In January, MPEG LA released a preliminary fee structure, with parameters similar to its H.264 license. Both H.264 and HEVC allow the first 100,000 units to be used for free, and both charge $0.20 per unit (stream) after that. However, with H.264, the royalty drops to $0.10 after 5 million units and is capped at $6.5 million. While the HEVC Patent Portfolio License document has not been made public at this point, O’Reilly said the HEVC royalty, which would be capped at $25 million annually per licensee, may increase by limited amounts at each renewal term.
The significant difference between H.264 (MPEG-4) and H.265 (HEVC) licensing terms reflects the potential multiple—some still unknown—uses that new IP-based video services will require in the future.
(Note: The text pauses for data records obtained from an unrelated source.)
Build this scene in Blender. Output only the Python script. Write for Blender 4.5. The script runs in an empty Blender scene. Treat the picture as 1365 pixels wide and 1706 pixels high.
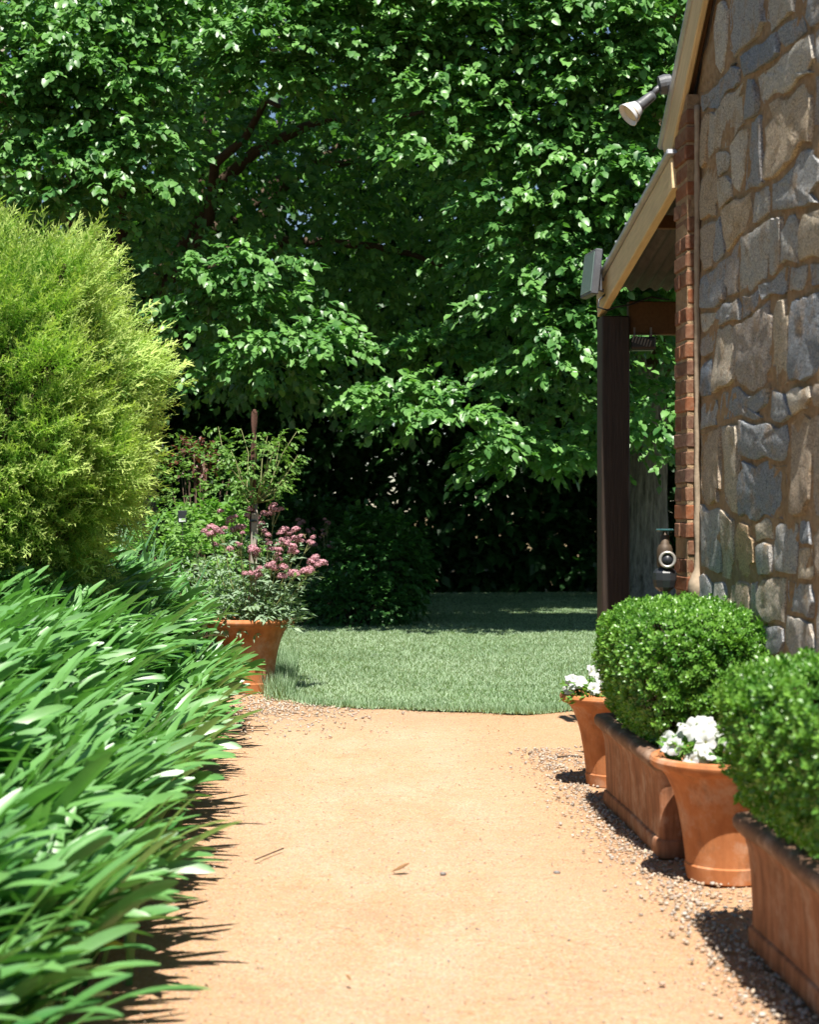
import bpy, math, random
import numpy as np
from mathutils import Vector, Matrix, noise as mnoise

rng = np.random.default_rng(7)
random.seed(7)
SC = bpy.context.scene
COL = SC.collection

# ------------------------------------------------------------------ camera
CAM_H = 1.4
F = 2844.0            # focal length in photograph pixels (1365 wide)
cam_d = bpy.data.cameras.new('camera')
cam_d.sensor_fit = 'HORIZONTAL'
cam_d.sensor_width = 24.0
cam_d.lens = 50.0
cam_d.clip_start = 0.05
cam_d.clip_end = 800
cam_d.dof.use_dof = True
cam_d.dof.focus_distance = 12.0
cam_d.dof.aperture_fstop = 3.4
cam = bpy.data.objects.new('camera', cam_d)
cam.location = (0, 0, CAM_H)
cam.rotation_euler = (math.radians(90), 0, 0)
COL.objects.link(cam)
SC.camera = cam

# ------------------------------------------------------------------ world, sun, exposure
SUNV = Vector((0.008, -0.49, 1.0)).normalized()       # direction towards the sun
elev = math.asin(SUNV.z)
azim = math.atan2(SUNV.x, SUNV.y)
world = bpy.data.worlds.new('World')
SC.world = world
world.use_nodes = True
wn = world.node_tree.nodes
wl = world.node_tree.links
wn.clear()
sky = wn.new('ShaderNodeTexSky')
sky.sky_type = 'NISHITA'
sky.sun_disc = False
sky.sun_elevation = elev
sky.sun_rotation = azim
sky.altitude = 300
sky.air_density = 1.0
sky.dust_density = 0.2
bg = wn.new('ShaderNodeBackground')
bg.inputs['Strength'].default_value = 0.05
wo = wn.new('ShaderNodeOutputWorld')
wl.new(sky.outputs[0], bg.inputs[0])
wl.new(bg.outputs[0], wo.inputs[0])

sun_d = bpy.data.lights.new('sun', 'SUN')
sun_d.energy = 5.0
sun_d.angle = math.radians(0.5)
sun_d.color = (1.0, 0.955, 0.88)
sun = bpy.data.objects.new('sun', sun_d)
sun.rotation_euler = (-SUNV).to_track_quat('-Z', 'Y').to_euler()
sun.location = (2, -8, 20)
COL.objects.link(sun)

SC.view_settings.view_transform = 'Standard'
SC.view_settings.look = 'None'
SC.view_settings.exposure = 1.14
SC.view_settings.gamma = 1.0
SC.view_settings.use_curve_mapping = False
SC.cycles.max_bounces = 7
SC.cycles.diffuse_bounces = 3
SC.cycles.glossy_bounces = 2
SC.cycles.transmission_bounces = 4
SC.cycles.transparent_max_bounces = 4
SC.cycles.sample_clamp_indirect = 6.0
SC.cycles.caustics_reflective = False
SC.cycles.caustics_refractive = False

# ------------------------------------------------------------------ helpers
def P(px, py, Y):
    """world point seen at photograph pixel (px, py) at distance Y"""
    return np.array([(px - 682.5) / F * Y, Y, CAM_H - (py - 853.0) / F * Y])

def G(px, py, z=0.0):
    Y = (CAM_H - z) * F / (py - 853.0)
    return np.array([(px - 682.5) / F * Y, Y, z])

def unit(a):
    a = np.asarray(a, float)
    return a / np.maximum(np.linalg.norm(a, axis=-1, keepdims=True), 1e-9)

def frames(d, up):
    """columns x (width), y = d (length), z (normal, close to up)"""
    y = unit(d)
    z = up - (up * y).sum(-1, keepdims=True) * y
    z = unit(z + 1e-6)
    x = np.cross(y, z)
    return np.stack([x, y, z], axis=-1)

def scatter(TV, TF, M, T, S, R=None):
    """copies of a template: TV (k,3), TF (f,3) -> V, Fc, tint"""
    n, k = len(T), len(TV)
    S = np.asarray(S, float)
    if S.ndim == 1:
        S = np.repeat(S[:, None], 3, axis=1)
    V = np.einsum('nij,nkj->nki', M, TV[None] * S[:, None, :]) + T[:, None, :]
    Fc = (TF[None] + (np.arange(n) * k)[:, None, None]).reshape(-1, TF.shape[1])
    if R is None:
        R = rng.random(n)
    tint = np.zeros((n, k, 4), np.float32)
    tint[..., 0] = np.asarray(R)[:, None]
    ty = TV[:, 1] - TV[:, 1].min()
    tint[..., 1] = (ty / max(ty.max(), 1e-6))[None]
    tint[..., 3] = 1
    return V.reshape(-1, 3), Fc, tint.reshape(-1, 4)

def join(parts):
    Vs, Fs, Ts, off = [], [], [], 0
    for V, Fc, t in parts:
        Vs.append(V); Fs.append(Fc + off); Ts.append(t); off += len(V)
    return np.concatenate(Vs), np.concatenate(Fs), np.concatenate(Ts)

def mesh_np(name, V, Fc, mats, tint=None, smooth=False, midx=None):
    """V (n,3); Fc (m,3|4) array or list of polygons"""
    me = bpy.data.meshes.new(name)
    V = np.asarray(V, np.float32)
    if isinstance(Fc, np.ndarray):
        m, k = Fc.shape
        me.vertices.add(len(V)); me.vertices.foreach_set('co', V.ravel())
        me.loops.add(m * k); me.loops.foreach_set('vertex_index', Fc.astype(np.int32).ravel())
        me.polygons.add(m)
        me.polygons.foreach_set('loop_start', np.arange(0, m * k, k, dtype=np.int32))
        me.polygons.foreach_set('loop_total', np.full(m, k, dtype=np.int32))
        me.update(calc_edges=True)
    else:
        me.from_pydata([tuple(map(float, v)) for v in V], [], [tuple(map(int, f)) for f in Fc])
        me.update()
    if tint is not None:
        a = me.attributes.new('tint', 'FLOAT_COLOR', 'POINT')
        a.data.foreach_set('color', np.asarray(tint, np.float32).ravel())
    if not isinstance(mats, (list, tuple)):
        mats = [mats]
    for mt in mats:
        me.materials.append(mt)
    if smooth:
        me.polygons.foreach_set('use_smooth', np.ones(len(me.polygons), bool))
    if midx is not None:
        me.polygons.foreach_set('material_index', np.asarray(midx, np.int32))
    return me

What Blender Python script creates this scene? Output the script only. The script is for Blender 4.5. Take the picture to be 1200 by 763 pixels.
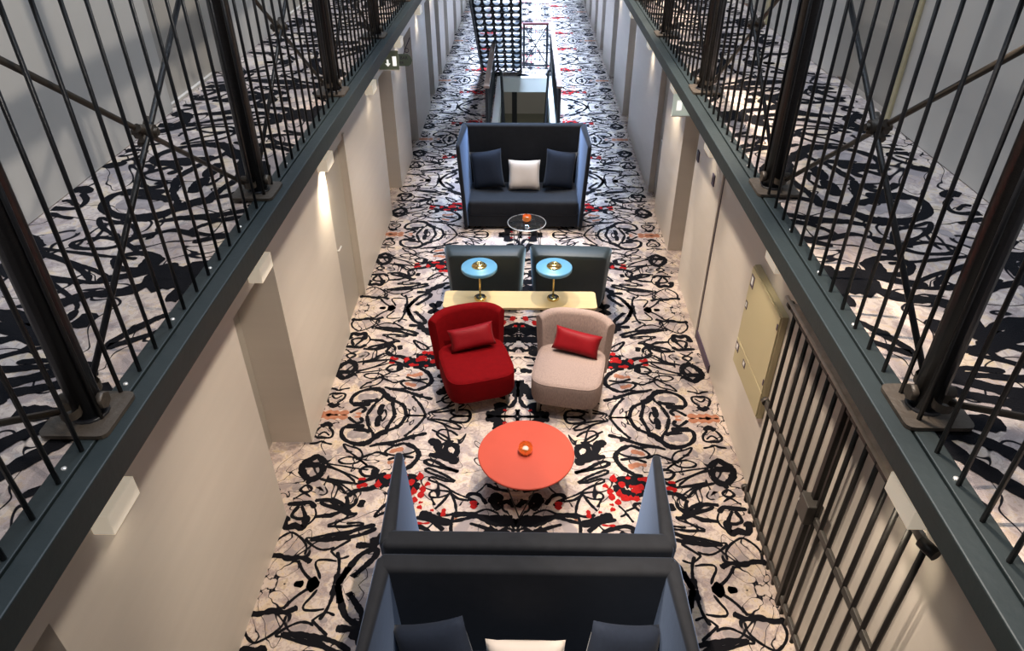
import bpy, bmesh, math, random
from mathutils import Vector, Matrix
R = math.radians
scene = bpy.context.scene
for o in list(bpy.data.objects): bpy.data.objects.remove(o)
C = scene.collection
random.seed(7)

# ------------------------------------------------------------------ camera
cam_d = bpy.data.cameras.new('camera'); cam = bpy.data.objects.new('camera', cam_d); C.objects.link(cam)
cam_d.sensor_fit = 'HORIZONTAL'; cam_d.sensor_width = 36.0; cam_d.lens = 832.85 / 1200 * 36
cam_d.clip_start = 0.05; cam_d.clip_end = 200
Fv = Vector((-0.015962, 0.821545, -0.569921)); Rv = Vector((0.999842, 0.017604, -0.002627)); Uv = Vector((-0.007875, 0.569872, 0.821695))
cam.matrix_world = Matrix(((Rv.x, Uv.x, -Fv.x, 0.0492), (Rv.y, Uv.y, -Fv.y, 0.0), (Rv.z, Uv.z, -Fv.z, 4.6), (0, 0, 0, 1)))
scene.camera = cam
# ------------------------------------------------------------------ world, exposure
w = bpy.data.worlds.new('world'); scene.world = w; w.use_nodes = True
w.node_tree.nodes['Background'].inputs[0].default_value = (0.86, 0.93, 1.0, 1); w.node_tree.nodes['Background'].inputs[1].default_value = 0.07
vs = scene.view_settings; vs.view_transform = 'Standard'; vs.look = 'None'; vs.gamma = 1; vs.use_curve_mapping = False; vs.exposure = -0.2
# ------------------------------------------------------------------ lights
def area(name, loc, sx, sy, power, col, rot=(0, 0, 0)):
    d = bpy.data.lights.new(name, 'AREA'); d.shape = 'RECTANGLE'; d.size = sx; d.size_y = sy; d.energy = power; d.color = col
    o = bpy.data.objects.new(name, d); C.objects.link(o); o.location = loc; o.rotation_euler = rot; return o
def spot(name, loc, target, power, col, ang=70, blend=.6, rad=.05):
    d = bpy.data.lights.new(name, 'SPOT'); d.energy = power; d.color = col; d.spot_size = R(ang); d.spot_blend = blend; d.shadow_soft_size = rad
    o = bpy.data.objects.new(name, d); C.objects.link(o); o.location = loc
    o.rotation_euler = (Vector(target) - Vector(loc)).to_track_quat('-Z', 'Y').to_euler(); return o
sky = area('skylight', (0.0, 22.0, 10.5), 2.6, 20, 7200, (0.50, 0.70, 1.0)); sky.data.spread = R(84)
area('skylight_front', (0.0, 5.0, 10.5), 2.6, 12, 820, (0.72, 0.84, 1.0))
WARM = (1.0, 0.84, 0.67)
for y, pw in ((1.5, 520), (3.7, 1350), (6.2, 1350), (8.7, 1050)):
    spot('track_spot', (0.88, y, 6.0), (-0.5, y + .25, 0.0), pw, WARM, 56, .55, .04)
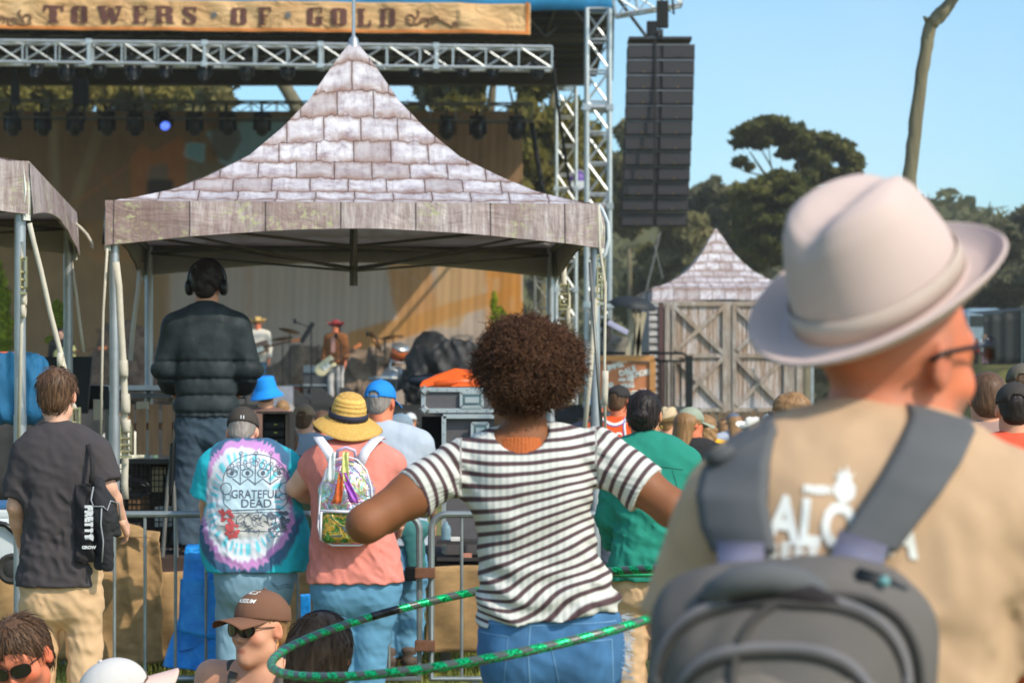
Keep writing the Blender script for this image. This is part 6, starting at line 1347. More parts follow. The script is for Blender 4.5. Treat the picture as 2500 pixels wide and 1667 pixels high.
ho2 = MB().tube([P(1545, 1398, D)+Vector((.33*math.cos(a), .18*math.sin(a)+.2, .012*math.sin(a))) for a in np.linspace(0, 6.283, 60)[:-1]], .012, 8, closed=True).build('hoop', M('green_hoop_far', c(20, 130, 84), .35, .4, .4, 40), None, True); tag(ho2, 'second green hoop at the hem of the teal shirt', 'hoop')
# ------------------------------------------------------------------ seated people at the bottom edge
def sat(H, zn, legs=1):
    """sitting on the grass, facing +y; zn = height of the neck base"""
    k = H/1.7; p = zn-.56*k
    A = lambda *v: np.array(v, float)
    return dict(pelvis=A(0, 0, max(p, .13)), waist=A(0, -.02, zn-.40*k), chest=A(0, .0, zn-.19*k), neck=A(0, .02, zn), head=A(0, .045, zn+.155*k), hipL=A(-.1, .04, .14), hipR=A(.1, .04, .14), kneeL=A(-.3, .4, .28), kneeR=A(.3, .4, .28), ankL=A(-.02, .42, .09), ankR=A(.08, .5, .09),
                shL=A(-.175*k, .0, zn-.05*k), shR=A(.175*k, .0, zn-.05*k), elL=A(-.25, .06, zn-.3*k), elR=A(.25, .06, zn-.3*k), wrL=A(-.2, .3, zn-.36*k), wrR=A(.2, .3, zn-.36*k))
D = 8.2; hp = P(652, 1533, D); zn = hp.z-.155
J = sat(1.7, zn)
for q_ in ('shL', 'shR'): J[q_][2] += .035
I = person('woman in a brown cap and dark sunglasses seated on the grass, looking left', (hp.x-.02, D+.04, 0), 172, 1.7, J, 1.05, .007, 'tan', (30, 2, 0), 1.0, fine=True)
shirt(I, M('olive_tank', c(88, 80, 72), .9, var=.1), hem=.12, sleeve=0, fit=.008, amp=.003, collar=False, strap=True, zmax=.70, h=.008)
for s_ in (-1, 1): MB().ribbon([(s_*.074, .135, zn-.16), (s_*.08, .122, zn-.08), (s_*.084, .085, zn-.005), (s_*.084, .02, zn+.034), (s_*.08, -.05, zn+.0)], .03, .005).build('tank_strap', M('olive_tank', c(88, 80, 72)), I['root'], True)
trousers(I, M('charcoal_trousers', c(60, 60, 64)), h=.014)
hair(I, 'crop', 'fair', h=.006)
bc = ballcap(I, M('brown_cap', c(122, 84, 64), .9, var=.06, bump=.2, bscale=240, bdist=.001), 0, False, tilt=9, hgt=.090)
me = text_mesh('MUSEUM', .02, .0, .0006); V = [(v.co.x, v.co.y) for v in me.vertices]; Fc = [tuple(p.vertices) for p in me.polygons]
tb_ = bvh(bc)
def capfront(V, Fc, nm): 
    q = project(nm, [(-a, b) for a, b in V], Fc, tb_, M('white_print', c(236, 234, 228)), None, .0012, .6, Vector((0, -1, 0)), fine=.02); q.parent = bc; return q
for s, zz, sz in (('MILLS', .118, .0), ('MUSEUM', .088, .0)):
    me = text_mesh(s, .019 if zz < .1 else .016, 0, .0004); capfront([(v.co.x, v.co.y+zz-.0) for v in me.vertices], [tuple(p.vertices) for p in me.polygons], 'lettering')
em = []
for k in range(6): em += line2([(-.024+k*.008, .122), (-.018+k*.008, .152-.003*(k % 3))], .0035)
em += line2([(-.028, .134), (.028, .138)], .004)+line2([(-.026, .145), (.026, .128)], .003)
capfront([p for e_ in em for p in e_], [tuple(range(i*4, i*4+4)) for i in range(len(em))], 'emblem')
shades(I, (.029, .023), dz=.002)
er = MB().tube([(-.080, -.004, -.04), (-.082, -.004, -.055), (-.08, -.004, -.068)], .002, 5).tube([(-.083, -.004, -.068), (-.088, -.004, -.078), (-.083, -.004, -.088), (-.078, -.004, -.078)], .0018, 5, closed=True).build('earring', M('gold', c(230, 180, 80), .25, 1.), None, True); on_head(I, er)
nkm = MB().tube([(.07*math.sin(a), .02+.075*math.cos(a)*(1 if abs(a) < 1.6 else .8), zn+.02-.075*max(0, math.cos(a))**1.0) for a in np.linspace(-3.1, 3.1, 40)], .0013, 5).build('necklace', M('gold', c(230, 180, 80)), I['root'], True)
D = 7.1; hp = P(772, 1600, D); J = sat(1.68, hp.z-.155); I = person('person with long straight brown hair seated behind the hoop rim, seen from behind', (hp.x, D, 0), -18, 1.68, J, .95, .009, 'tan', (-8, 6, 0), 1.0)
shirt(I, M('charcoal_tee', c(66, 60, 62)), hem=.12, sleeve=.9, fit=.02, amp=.008, collar=.02); trousers(I, M('charcoal_trousers', c(60, 60, 64)), h=.014)
hair(I, 'long', 'brown', h=.006, locks=900); MB().tube([(.088*math.cos(a), -.005, .035+.092*math.sin(a)) for a in np.linspace(-.15, math.pi+.15, 24)], .008, 6).build('headband', blk_gloss, None, True); on_head(I, bpy.data.objects['headband'])
D = 7.5; hp = P(62, 1602, D); J = sat(1.75, hp.z-.16); I = person('man with swept brown hair and sunglasses at the bottom left corner, facing the camera', (hp.x, D, 0), 178, 1.75, J, 1., .007, 'red', (8, 22, 12), 1.03, fine=True, stubble=(150, 100, 80))
shirt(I, M('sand_tee', c(150, 120, 92), .9), hem=.12, sleeve=.9, fit=.02, amp=.008, collar=.02); trousers(I, M('charcoal_trousers', c(60, 60, 64)), h=.014)
hair(I, 'short', 'brown', h=.006, locks=900); shades(I, (.028, .020), wire=False, shape='square')
D = 7.2; hp = P(262, 1712, D); J = sat(1.7, hp.z-.155); I = person('person under a plain white cap with pale pink brim at the bottom edge, facing right', (hp.x, D, 0), -70, 1.7, J, 1., .009, 'tan', (0, 6, 0), 1.02)
shirt(I, M('sand_tee', c(150, 120, 92)), hem=.12, sleeve=.9, fit=.02, collar=.02); trousers(I, M('charcoal_trousers', c(60, 60, 64)), h=.014); hair(I, 'crop', 'brown')
ballcap(I, M('white_cap', c(206, 200, 196), .9, var=.04, bump=.15, bscale=240, bdist=.001), 0, False, tilt=30, hgt=.092, under=M('pink_brim', c(224, 190, 178), .9), brimlen=.07)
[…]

“There are always some business risks in trying to determine what the licensing structure will be and then developing a product that fits our business models,” said Keith Wymbs, vice president of marketing at software-based encoding technology supplier Elemental Technologies. “We believe earlier disclosures on the HEVC Patent Portfolio License is a best case scenario for the entire industry.”
MPEG LA has said HEVC and MPEG-H Part 2 standard, has been designed to improve video coding and, thus, video streaming for Internet and mobile service providers. It is also said by others in the industry that HEVC reduces the data rate needed for video coding by 50 percent when compared to the current state-of-the-art, H.264 while delivering better image quality. That extra bandwidth gained through HEVC compression is sorely needed, as files get bigger and ever greater in number.
Under the original proposal, royalty fees for HEVC products were supposed to be paid retroactively from May 1, 2013, but this has been suspended pending the final licensing terms.
“As MPEG LA is not yet offering an HEVC license, no royalties are due to MPEG LA at this time,” O’Reilly said. “However, when MPEG LA does issue an HEVC license, royalties will be payable for HEVC products from May 1, 2013 forward.”
Another issue that will be part of the final licensing agreement: There are no content-related royalties assessable to those who sell content on a subscription, pay per stream or pay per download basis. This will save companies like Adobe Systems, Apple, Cisco, Microsoft and others significant sums of money.
“Per the HEVC license terms that have been announced, there will be no separate royalties for HEVC content,” O’Reilly said, “but that only pertains to royalties payable to MPEG LA for the benefit of HEVC patent holders with regard to their patents under the License.Any remuneration between content owners and resellers of that content is a matter entirely separate from royalties payable for the patent license to be negotiated and determined by those parties.”
In addition, content distributors are not mandated to use HEVC and in fact some (Google) have stated they will instead use VP9, an open and royalty-free compression standard being developed by Google.
As of January, the list of essential patent holders that have agreed on preliminary HEVC license terms includes: Apple Inc., British Broadcasting Corporation, Cisco Technology, Electronics and Telecommunications Research Institute of Korea, Fraunhofer-Gesellschaft zur Foerderung der angewandten Forschung e.V., Hitachi Maxell, Ltd., Humax Co., Ltd., JVC Kenwood Corp., KT Corp., LG Electronics Inc., M&K Holdings Inc., NEC Corp., Nippon Hoso Kyokai, Nippon Telegraph and Telephone Corp., NTT Docomo, Inc., Orange SA, Siemens AG, SK Telecom, Telefonaktiebolaget LM Ericsson, Thomson Licensing, and Vidyo, Inc. Apparently, four companies that have signed on have asked not to be identified.